Les chercheurs du MIT à l’origine du projet Norman abonde dans ce sens. « Lorsque les gens parlent d’algorithmes d’intelligence artificielle biaisés et injustes, le coupable n’est souvent pas l’algorithme lui-même, mais les données biaisées qui l’ont alimenté », soulignent-ils. Alors que l’intelligence artificielle est de plus en plus utilisée (et notamment par les services RH), le danger du biais est plus que jamais d’actualité. Deux leviers peuvent être exploités pour en limiter autant que possible les effets.
- Diversité des sources
On l’a vu, la qualité des données est un enjeu absolument fondamental. L’intelligence artificielle doit disposer d’une vision la plus complète possible de son sujet pour fonder une réflexion juste. Pour limiter les carences dans les jeux de données utilisées, il est donc nécessaire de pouvoir s’appuyer sur une infrastructure puissante de collecte, capable de récupérer la donnée au plus près de la source, d’analyse, à même de la traiter le plus efficacement possible, mais aussi de stockage, en mesure d’évoluer au même rythme que les besoins.
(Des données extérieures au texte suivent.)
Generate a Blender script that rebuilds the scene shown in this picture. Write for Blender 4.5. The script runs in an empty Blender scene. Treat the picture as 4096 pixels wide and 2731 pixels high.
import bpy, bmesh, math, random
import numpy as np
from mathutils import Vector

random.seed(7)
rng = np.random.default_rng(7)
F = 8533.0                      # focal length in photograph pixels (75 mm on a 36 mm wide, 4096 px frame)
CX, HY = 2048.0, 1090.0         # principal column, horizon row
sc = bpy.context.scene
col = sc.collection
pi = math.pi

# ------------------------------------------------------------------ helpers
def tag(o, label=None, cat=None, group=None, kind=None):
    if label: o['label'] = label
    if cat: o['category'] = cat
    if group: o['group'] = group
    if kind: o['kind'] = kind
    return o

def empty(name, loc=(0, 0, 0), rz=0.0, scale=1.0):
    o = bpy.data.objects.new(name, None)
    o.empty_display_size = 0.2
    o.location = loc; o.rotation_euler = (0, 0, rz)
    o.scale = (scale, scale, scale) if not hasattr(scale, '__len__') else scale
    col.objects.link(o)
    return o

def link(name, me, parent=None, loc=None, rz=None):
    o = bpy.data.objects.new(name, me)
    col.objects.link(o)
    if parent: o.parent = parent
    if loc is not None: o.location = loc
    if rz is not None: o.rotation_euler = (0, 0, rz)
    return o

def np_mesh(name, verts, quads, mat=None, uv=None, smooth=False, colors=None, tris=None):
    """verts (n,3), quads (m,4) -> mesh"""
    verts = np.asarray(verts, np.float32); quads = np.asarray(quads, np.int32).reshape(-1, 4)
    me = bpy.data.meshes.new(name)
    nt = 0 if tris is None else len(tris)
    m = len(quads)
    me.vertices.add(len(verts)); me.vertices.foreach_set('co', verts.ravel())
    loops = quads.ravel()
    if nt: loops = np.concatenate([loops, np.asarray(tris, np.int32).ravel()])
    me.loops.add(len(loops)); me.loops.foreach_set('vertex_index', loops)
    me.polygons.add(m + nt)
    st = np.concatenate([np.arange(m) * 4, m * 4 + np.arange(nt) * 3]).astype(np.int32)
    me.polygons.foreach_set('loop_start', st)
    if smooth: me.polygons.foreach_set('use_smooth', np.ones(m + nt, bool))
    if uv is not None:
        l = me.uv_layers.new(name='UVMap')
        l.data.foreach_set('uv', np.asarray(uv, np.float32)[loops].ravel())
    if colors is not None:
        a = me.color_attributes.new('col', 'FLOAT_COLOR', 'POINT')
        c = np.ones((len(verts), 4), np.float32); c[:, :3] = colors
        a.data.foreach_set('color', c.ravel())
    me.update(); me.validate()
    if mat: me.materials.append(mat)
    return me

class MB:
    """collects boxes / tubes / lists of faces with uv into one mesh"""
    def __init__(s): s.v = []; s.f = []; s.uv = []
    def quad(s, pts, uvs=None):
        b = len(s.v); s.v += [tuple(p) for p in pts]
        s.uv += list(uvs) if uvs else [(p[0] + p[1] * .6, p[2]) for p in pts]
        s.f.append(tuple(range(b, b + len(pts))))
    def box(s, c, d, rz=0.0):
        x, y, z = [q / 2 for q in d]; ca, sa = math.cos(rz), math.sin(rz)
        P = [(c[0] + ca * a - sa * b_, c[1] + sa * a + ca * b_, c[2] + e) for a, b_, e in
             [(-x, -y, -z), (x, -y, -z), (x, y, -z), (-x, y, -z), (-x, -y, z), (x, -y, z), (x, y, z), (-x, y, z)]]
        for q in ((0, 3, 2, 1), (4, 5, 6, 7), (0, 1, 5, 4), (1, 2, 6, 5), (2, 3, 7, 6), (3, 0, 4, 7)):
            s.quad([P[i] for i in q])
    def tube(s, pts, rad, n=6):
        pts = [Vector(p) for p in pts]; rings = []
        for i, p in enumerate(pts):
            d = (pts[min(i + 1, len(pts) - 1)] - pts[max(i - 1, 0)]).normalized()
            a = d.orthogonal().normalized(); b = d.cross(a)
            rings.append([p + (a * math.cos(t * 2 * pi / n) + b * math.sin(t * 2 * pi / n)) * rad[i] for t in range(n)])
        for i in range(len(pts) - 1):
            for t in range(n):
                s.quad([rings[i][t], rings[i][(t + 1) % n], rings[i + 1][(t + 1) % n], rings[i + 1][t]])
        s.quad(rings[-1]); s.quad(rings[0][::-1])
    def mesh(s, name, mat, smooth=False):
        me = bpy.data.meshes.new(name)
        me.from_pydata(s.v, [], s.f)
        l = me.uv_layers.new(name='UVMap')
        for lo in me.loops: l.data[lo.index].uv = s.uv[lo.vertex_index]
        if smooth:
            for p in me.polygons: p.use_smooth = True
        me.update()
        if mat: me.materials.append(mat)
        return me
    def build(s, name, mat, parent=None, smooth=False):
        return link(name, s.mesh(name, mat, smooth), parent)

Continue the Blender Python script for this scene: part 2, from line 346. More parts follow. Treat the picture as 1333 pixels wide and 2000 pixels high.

Car une intelligence artificielle n’est jamais un système achevé mais un processus continu, dont l’acuité n’aura de cesse d’augmenter à mesure que grandiront les sources qui l’alimentent. Tout espoir n’est donc pas perdu pour Norman.
- Diversité des profils
Les entreprises les plus inclusives sont les plus performantes. Selon une étude Deloitte, plus la diversité des talents est grande, plus l’organisation est susceptible d’atteindre ou de dépasser ses objectifs business. Ce principe général s’applique à l’intelligence artificielle. Plus les professionnels qui travaillent sur la conception de l’IA sont issus d’horizons différents, plus leur vision sera riche, leurs apports hétérogènes, leurs méthodologies variées et donc le risque d’une conception biaisée, faible. Si l’intelligence artificielle n’est pas nouvelle, beaucoup d’entreprises ont encore une connaissance relativement mince de technologies comme le machine learning et le deep learning et doivent donc passer par des recrutements pour espérer les exploiter à leur avantage. Il serait dommage de reproduire la même erreur que l’IA de Saint George.